The trouble in this particular case is that this is working in both directions and seems to be setting up a negative feedback loop. Regardless of where it started, once set up, my negative default behaviour in my role of flight attendant is likely to increase the likelihood of causing yet another flight crew member to also descend into negative assumptions about all flight attendants, and this change will reinforce the negative responses of yet more flight attendants.......

Once the negative and defensive behaviours are being reinforced in this way no amount of pontificating about chains of command is going to change it. Deep level cultural interventions are required. I had believed that Hampden-Turner did this for British Airways some years ago - but if he did, then it looks like he failed.

CRM development in a negative cultural setting like this is worse than no CRM at all. You end up with the kinds of things decribed in this thread - abuse of the kinds of relationships being developed. CRM principles assume certain cultural attitudes, but training in CRM cannot create those cultural attitudes.

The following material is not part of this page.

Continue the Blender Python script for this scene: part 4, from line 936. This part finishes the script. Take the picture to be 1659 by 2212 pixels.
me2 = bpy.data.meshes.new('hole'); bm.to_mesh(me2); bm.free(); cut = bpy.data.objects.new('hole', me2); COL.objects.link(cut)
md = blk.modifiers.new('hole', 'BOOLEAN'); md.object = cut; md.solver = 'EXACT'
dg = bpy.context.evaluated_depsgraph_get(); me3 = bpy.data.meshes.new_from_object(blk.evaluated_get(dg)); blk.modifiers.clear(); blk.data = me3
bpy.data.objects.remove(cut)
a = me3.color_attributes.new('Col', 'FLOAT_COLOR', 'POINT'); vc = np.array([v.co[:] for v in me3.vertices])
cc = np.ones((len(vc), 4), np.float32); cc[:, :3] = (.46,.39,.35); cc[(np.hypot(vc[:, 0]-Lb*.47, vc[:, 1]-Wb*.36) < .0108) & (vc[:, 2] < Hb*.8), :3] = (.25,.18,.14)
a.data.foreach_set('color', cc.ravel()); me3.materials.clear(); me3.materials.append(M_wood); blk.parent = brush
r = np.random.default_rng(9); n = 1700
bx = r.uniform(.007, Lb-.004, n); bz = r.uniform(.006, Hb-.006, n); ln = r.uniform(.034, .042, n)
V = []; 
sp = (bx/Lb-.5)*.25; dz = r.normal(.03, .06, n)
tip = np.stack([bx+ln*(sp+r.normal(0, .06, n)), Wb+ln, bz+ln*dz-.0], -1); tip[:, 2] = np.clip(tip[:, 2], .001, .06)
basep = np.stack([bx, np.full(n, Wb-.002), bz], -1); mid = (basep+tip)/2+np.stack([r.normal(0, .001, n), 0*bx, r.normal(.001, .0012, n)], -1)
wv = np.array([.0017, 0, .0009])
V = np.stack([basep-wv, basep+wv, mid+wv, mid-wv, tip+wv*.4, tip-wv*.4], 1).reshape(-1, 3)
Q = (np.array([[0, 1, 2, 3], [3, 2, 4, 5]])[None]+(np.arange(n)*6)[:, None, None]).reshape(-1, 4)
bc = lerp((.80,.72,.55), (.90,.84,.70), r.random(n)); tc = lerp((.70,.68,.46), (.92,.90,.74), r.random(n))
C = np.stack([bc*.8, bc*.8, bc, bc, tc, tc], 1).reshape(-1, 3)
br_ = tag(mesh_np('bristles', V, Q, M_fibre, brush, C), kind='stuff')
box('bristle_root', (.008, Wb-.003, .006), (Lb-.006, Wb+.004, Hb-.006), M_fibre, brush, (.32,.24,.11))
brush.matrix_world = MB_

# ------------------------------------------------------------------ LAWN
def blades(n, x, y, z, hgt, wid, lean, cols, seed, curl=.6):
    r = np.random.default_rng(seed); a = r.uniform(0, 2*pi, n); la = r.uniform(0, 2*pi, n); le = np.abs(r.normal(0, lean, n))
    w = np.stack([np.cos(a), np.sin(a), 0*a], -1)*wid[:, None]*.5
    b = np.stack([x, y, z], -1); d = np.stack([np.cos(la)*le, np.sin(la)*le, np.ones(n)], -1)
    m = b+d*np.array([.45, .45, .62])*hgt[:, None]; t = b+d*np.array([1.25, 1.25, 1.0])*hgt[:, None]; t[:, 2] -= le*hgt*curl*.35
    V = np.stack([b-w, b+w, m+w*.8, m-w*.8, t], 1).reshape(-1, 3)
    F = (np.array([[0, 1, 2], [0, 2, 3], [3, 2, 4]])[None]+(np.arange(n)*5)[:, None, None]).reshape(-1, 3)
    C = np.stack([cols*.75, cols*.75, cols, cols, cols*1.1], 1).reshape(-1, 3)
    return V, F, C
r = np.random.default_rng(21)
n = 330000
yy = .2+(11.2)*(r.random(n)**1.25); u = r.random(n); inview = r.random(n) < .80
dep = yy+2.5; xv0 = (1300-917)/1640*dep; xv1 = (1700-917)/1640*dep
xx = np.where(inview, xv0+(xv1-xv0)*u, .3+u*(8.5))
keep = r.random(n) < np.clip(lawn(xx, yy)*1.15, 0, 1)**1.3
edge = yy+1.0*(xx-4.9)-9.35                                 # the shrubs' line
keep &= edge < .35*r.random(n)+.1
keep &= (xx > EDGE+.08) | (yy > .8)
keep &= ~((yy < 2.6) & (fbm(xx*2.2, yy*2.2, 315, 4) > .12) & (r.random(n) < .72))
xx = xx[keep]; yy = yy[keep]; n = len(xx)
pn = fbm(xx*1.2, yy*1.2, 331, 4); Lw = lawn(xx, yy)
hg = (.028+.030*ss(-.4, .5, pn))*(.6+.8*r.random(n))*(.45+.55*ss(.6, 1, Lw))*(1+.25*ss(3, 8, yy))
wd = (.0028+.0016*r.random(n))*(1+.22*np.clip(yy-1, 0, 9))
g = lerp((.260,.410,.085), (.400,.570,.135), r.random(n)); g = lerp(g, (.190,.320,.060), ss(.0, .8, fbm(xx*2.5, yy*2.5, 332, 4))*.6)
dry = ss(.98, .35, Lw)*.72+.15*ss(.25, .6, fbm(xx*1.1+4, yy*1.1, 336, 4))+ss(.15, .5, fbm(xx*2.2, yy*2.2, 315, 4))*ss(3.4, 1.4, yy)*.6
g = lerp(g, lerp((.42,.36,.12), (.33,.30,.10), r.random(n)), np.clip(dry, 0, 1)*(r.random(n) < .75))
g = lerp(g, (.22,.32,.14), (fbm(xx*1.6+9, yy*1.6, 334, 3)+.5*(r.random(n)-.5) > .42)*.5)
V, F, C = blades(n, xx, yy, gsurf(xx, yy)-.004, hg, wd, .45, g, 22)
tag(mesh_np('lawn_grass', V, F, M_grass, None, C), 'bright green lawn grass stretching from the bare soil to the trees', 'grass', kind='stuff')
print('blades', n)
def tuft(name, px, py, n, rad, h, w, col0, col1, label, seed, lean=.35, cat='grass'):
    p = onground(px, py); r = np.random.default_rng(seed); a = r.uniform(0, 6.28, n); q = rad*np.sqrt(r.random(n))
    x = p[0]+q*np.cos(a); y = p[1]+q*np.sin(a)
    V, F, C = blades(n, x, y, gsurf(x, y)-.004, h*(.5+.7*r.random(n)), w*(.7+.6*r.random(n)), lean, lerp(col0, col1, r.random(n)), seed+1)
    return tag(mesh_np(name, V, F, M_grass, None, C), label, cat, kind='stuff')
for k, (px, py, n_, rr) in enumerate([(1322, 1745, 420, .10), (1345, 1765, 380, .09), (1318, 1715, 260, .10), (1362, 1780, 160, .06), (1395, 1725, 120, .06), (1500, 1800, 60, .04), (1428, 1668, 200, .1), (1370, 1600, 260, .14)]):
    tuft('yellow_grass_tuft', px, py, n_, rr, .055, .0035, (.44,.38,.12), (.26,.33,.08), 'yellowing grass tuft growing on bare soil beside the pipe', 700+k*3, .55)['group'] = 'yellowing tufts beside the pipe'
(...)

I have no personal idea as to whether this describes the actual situation in BA, but one posting sounded warning bells for me. If it is so that flight crew and cabin crew do not do CRM development together, then somebody somewhere has it all very badly wrong.

The other negative indicator, of course, is the descriptive language used by some BA personnel in this thread. Whether this is the language used by >3% cannot be deduced from its frequency of use here.